Что же касается “имана” и “идеологических установок”, то мое личное мнение таково. Казахстан должен сохранить свой светский характер и религиозную терпимость. Надо строить нормальное демократическое государство, укреплять институты, внедрять правильные ценности и традиции. Вспомним из истории, что наибольший расцвет кочевых империй пришелся на период их открытости и религиозной толерантности. Как только религия (как вариант “свет­ская религия” в виде коммунистической идеологии) становится государственной, начинает конкурировать с государством или подменяет его окончательно, начинаются серьезные проблемы. Так что нам еще предстоит выработать общенациональные конвенции о роли и месте религии в обществе, найти новый баланс между гражданином, уммой и государством. В целом я остаюсь при своем мнении о том, что казахский национализм является единственной реальной альтернативой и противовесом религиозному экстремизму и радикализму.

— Рост русского национализма в России тамошние эксперты объясняют отчасти тем, что рыночная эпоха внесла смятение в души людей и у человека появилась потребность вновь ощутить себя частью целого или устойчивой общности.
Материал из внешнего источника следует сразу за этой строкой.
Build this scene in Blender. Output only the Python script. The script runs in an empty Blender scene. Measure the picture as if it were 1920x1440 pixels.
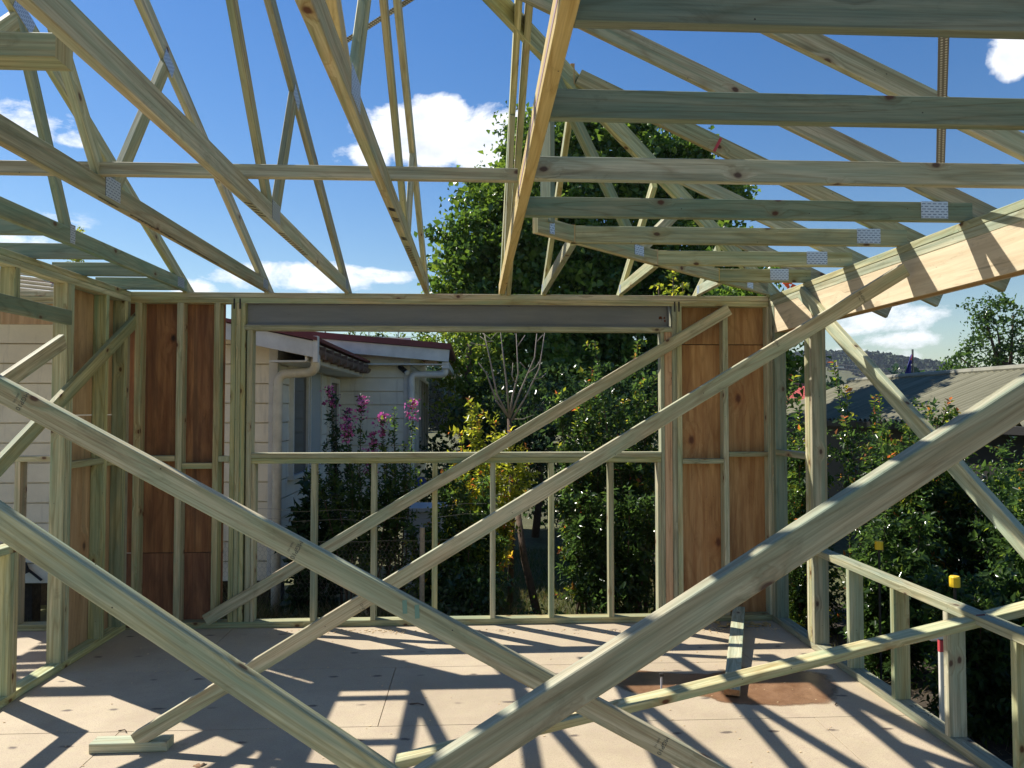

Если попытаться перенести такой подход на наши реалии, то у нас многие, особенно люди молодого и среднего возраста, ищут выход в религиозной сфере, в том числе и в сектантстве. Чем вы можете объяснить такую разницу поведенческих реакций?

— Есть, безусловно, схожее между процессами, которые происходят в России и в Казахстане. Но есть и большие расхождения. Рост русского национализма в России – процесс закономерный, связанный не только с “поднятием с колен”, но и со многими внутренними глубинными процессами. Как выясняется, перестать быть метрополией еще труднее, чем даже перестать быть колонией. Россия попросту пока еще не может отказаться от своего имперского проекта. Но если сейчас многое выглядит как “рост”, “подъем”, то очень скоро это может измениться с точностью до наоборот. Россия, которая пытается собрать “остатки СССР”, завтра очень легко может оказаться в ситуации, собирающей “остатки” России. Рост религиозности в России, упор на православие со временем приведут к серьезному разлому по линии кавказских и тюрк­ских окраин. Отказ России от федеративного устройства в пользу унитарности рано или поздно поставит ее перед еще более сложным выбором, чем нынешние дискуссии вокруг создания Таможенного союза. Самым правильным для нее было бы строительство демократического федеративного государства, интегрированного с христианским Западом. Но, видимо, это нереализуемый проект. Поэтому я лично считаю, что процесс дезинтеграции Российской империи еще не завершен.